Basis für Preisvergleiche ist für mich im Moment immer der Erdgaspreis und als Wärmeerzeuger ein modernes Brennwertgerät.
Dabei ist mir bewusst, dass die KWh Erdgas nicht mit einer KWh Fernwärme gleichgesetzt werden kann, da ich die Wärme aus Erdgas erst selbst erzeugen muss. Für meine Vergleiche gehe ich von 90% Wirkungsgrad bei der Umwandlung mit einem modernen Brennwertgerät aus.
Abgesehen von konkreten Preisen, hinter denen sich alles mögliche verstecken kann, habe ich aber den Eindruck, dass Fernwärmenetze eine nicht zu vernachlässigende Energiemenge für sich selbst verschlingen und erhebliche Investitions- und Betriebskosten haben, so dass man mit so einem Netz nur dann zu Erdgas+Brennwertgerät konkurrenzfähige Preise machen kann, wenn man die Wärme nahezu geschenkt bekommt.
Die oben erwähnte Biogasanlage zählt dabei eigentlich nicht. Die hat der Betreiber dank so großer staatlicher Förderungen errichtet, dass er keine Pläne für die Verwendung der Wärme gemacht hat. Jede KWh Wärme, die er jetzt für 0,1 ct verschenken kann, verbessert seine Bilanz, da er Kühlleistung spart. Die Finanzierungsrechnung der angeschlossenen Wärme-Netzgesellschaft wurde sicherlich nicht von ungefähr auf 7 Jahre gemacht. Wahrscheinlich geht niemand davon aus, dass das ewig so weitergehen wird.
Meine Stadtwerker bekommen keine Wärme geschenkt.
Sie befeuern Gasmotoren mit Biogas und Erdgas. Außerdem gibt es einen Erdgas-Spitzenlastkessel.

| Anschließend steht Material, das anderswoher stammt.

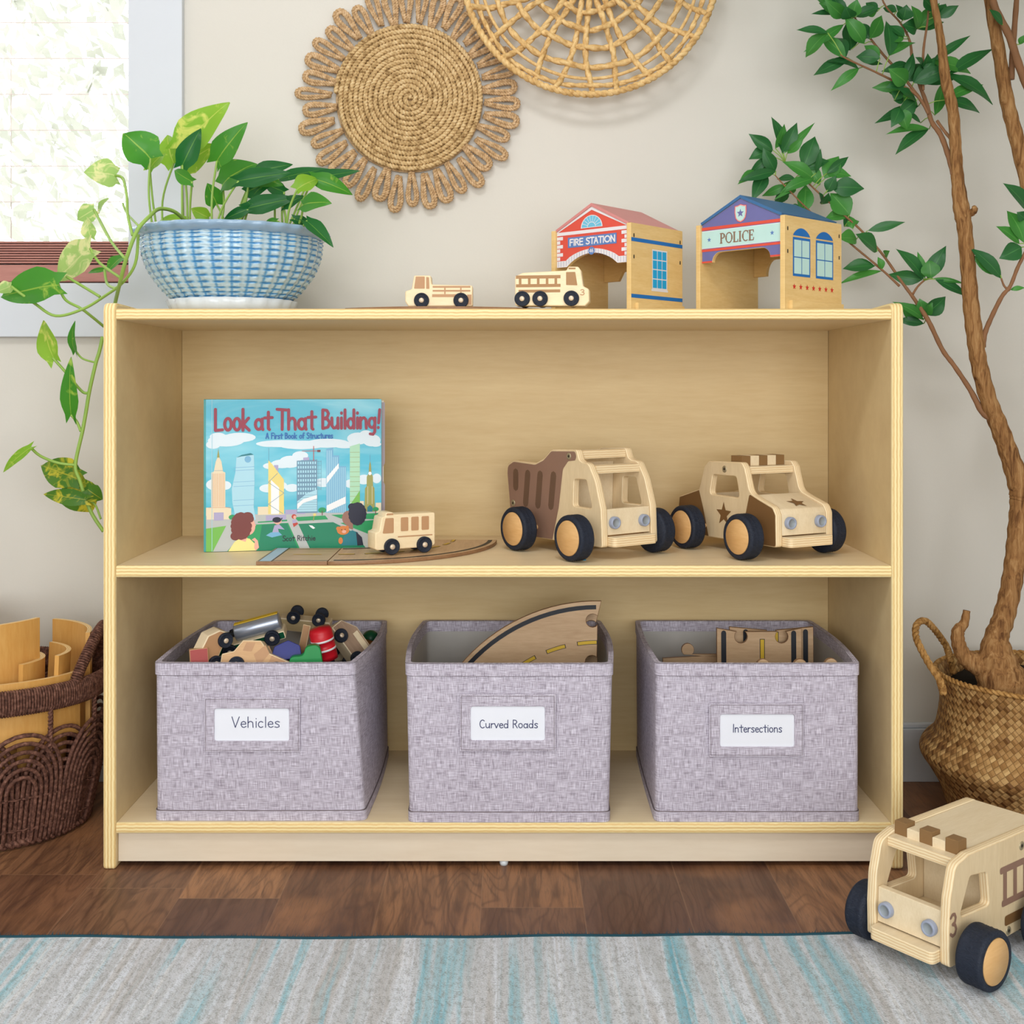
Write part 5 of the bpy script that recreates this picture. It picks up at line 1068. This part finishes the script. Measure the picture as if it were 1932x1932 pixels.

Hinter den Investitions- und Instandhaltungskosten von Fernwärmenetzen steckt ja auch immer Energieverbrauch.
Schaut man auf die technischen Daten von Fernwärmeanschlüssen, dann ahnt man, dass für die dort angegebene Durchflussmenge (bei mir ca. 650 l/h für 20KW) nicht unerheblich Pumpenstrom aufgewendet werden muss. Da ich auch im Sommer Warmwasser benötige, muss auch dann weiter gepumpt werden.
Trügt mich mein Eindruck, oder ist es tatsächlich so, dass man, ausgehend von Erdgas, am Ende mehr Energie verbraucht, wenn man zuerst Strom erzeugt und die Abwärme dann in ein größeres Fernwärmenetz einspeist, als wenn man die Wärme vor Ort mit modernen Brennwertgeräten erzeugt?